立て続けに、知人2組の結婚式映像を作った。

 

よくある、新郎新婦が幼いころから今に到るまでのプロフィールムービー。写真の束をあらかじめ借りて、スキャナーで1枚1枚読み込んで。パソコン上で音楽に合わせて並べ、時には顔にズームしていく動きをつけたり、七五三は着慣れない着物で号泣、みたいな言葉を添える。

 

昔は今のように携帯で手軽に写真を撮ることはできなかったけど、今回の2組以外に何回も同じような映像を作ったけど、その世代はほぼ全員が新郎新婦の両親が丁寧に撮った写真が残っている。分厚くてフィルムをぺらっとはがす重厚なアルバムごと預かることも多い。そこには目に見えて重みもある「家族の愛情」がある。

 

僕は人より何倍もカメラを「向ける側の」人間であるけれど、その対象は仕事であり、自分の家族や自分の大切な人の写真をほぼ全く撮っていなかったことに気付いた。
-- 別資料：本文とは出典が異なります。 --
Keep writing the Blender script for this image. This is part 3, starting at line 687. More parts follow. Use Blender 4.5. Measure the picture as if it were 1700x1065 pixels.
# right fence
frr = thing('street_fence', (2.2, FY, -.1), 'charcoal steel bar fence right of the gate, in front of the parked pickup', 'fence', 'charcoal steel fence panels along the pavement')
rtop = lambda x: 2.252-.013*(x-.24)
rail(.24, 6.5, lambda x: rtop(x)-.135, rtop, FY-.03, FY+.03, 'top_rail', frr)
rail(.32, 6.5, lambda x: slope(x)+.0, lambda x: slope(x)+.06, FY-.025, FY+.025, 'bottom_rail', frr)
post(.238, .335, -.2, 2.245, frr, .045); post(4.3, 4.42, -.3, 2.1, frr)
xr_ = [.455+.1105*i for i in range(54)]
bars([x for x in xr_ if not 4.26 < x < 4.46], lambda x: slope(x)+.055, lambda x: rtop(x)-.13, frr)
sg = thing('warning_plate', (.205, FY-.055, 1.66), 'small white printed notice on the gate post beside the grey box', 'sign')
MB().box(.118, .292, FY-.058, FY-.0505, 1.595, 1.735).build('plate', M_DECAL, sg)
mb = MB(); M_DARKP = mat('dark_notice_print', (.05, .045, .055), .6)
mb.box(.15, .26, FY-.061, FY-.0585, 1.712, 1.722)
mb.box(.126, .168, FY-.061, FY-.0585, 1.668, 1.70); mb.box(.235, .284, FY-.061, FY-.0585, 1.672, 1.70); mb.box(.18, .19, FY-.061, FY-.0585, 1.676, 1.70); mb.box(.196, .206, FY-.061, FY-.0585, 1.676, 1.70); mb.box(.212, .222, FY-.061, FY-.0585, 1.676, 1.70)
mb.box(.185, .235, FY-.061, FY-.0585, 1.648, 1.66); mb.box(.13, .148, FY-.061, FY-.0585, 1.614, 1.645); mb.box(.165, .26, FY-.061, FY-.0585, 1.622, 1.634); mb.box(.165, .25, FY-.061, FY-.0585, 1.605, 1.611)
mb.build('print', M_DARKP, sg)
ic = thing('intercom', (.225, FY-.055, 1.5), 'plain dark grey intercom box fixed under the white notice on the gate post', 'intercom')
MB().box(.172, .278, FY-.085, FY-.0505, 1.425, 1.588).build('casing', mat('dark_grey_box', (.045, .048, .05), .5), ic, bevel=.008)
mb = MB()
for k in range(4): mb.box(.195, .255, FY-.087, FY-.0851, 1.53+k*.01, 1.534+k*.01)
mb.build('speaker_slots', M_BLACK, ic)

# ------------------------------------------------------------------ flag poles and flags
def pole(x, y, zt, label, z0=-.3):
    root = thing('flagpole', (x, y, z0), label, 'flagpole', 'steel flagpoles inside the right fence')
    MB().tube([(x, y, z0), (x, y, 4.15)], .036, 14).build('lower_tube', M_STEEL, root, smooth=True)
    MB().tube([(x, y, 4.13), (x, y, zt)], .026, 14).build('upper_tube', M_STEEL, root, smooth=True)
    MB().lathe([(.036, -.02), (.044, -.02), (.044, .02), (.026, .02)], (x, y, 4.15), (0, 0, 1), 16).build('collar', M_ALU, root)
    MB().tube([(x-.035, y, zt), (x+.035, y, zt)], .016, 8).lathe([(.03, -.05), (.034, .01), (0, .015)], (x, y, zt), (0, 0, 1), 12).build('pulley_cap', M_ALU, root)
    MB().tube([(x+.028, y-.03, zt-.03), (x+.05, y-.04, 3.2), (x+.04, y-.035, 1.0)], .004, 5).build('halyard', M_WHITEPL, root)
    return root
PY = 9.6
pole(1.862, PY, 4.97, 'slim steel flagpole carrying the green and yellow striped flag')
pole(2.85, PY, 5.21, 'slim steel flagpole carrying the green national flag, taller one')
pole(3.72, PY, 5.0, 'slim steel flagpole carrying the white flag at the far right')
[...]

愛情とはつまり写真を撮ればいいってもんじゃないけど、実際ごく身近な人への愛情が希薄だったのではないかと思うと、今まで何をやっていたんだと思わざるを得ない。

 

ある新婦の1枚の写真。まだ小さい少女が祭り衣装を着て山車を引いている。その横には母親がおり、母親は両てのひらで少女の顔の両脇をむぎゅっと挟んで、カメラ正面を向くように顔を固定させている。少女は口がちょっとタコみたいになっているけど、嫌な顔というよりは嬉しい顔をしている。

 

とてもいい写真だな、と思った。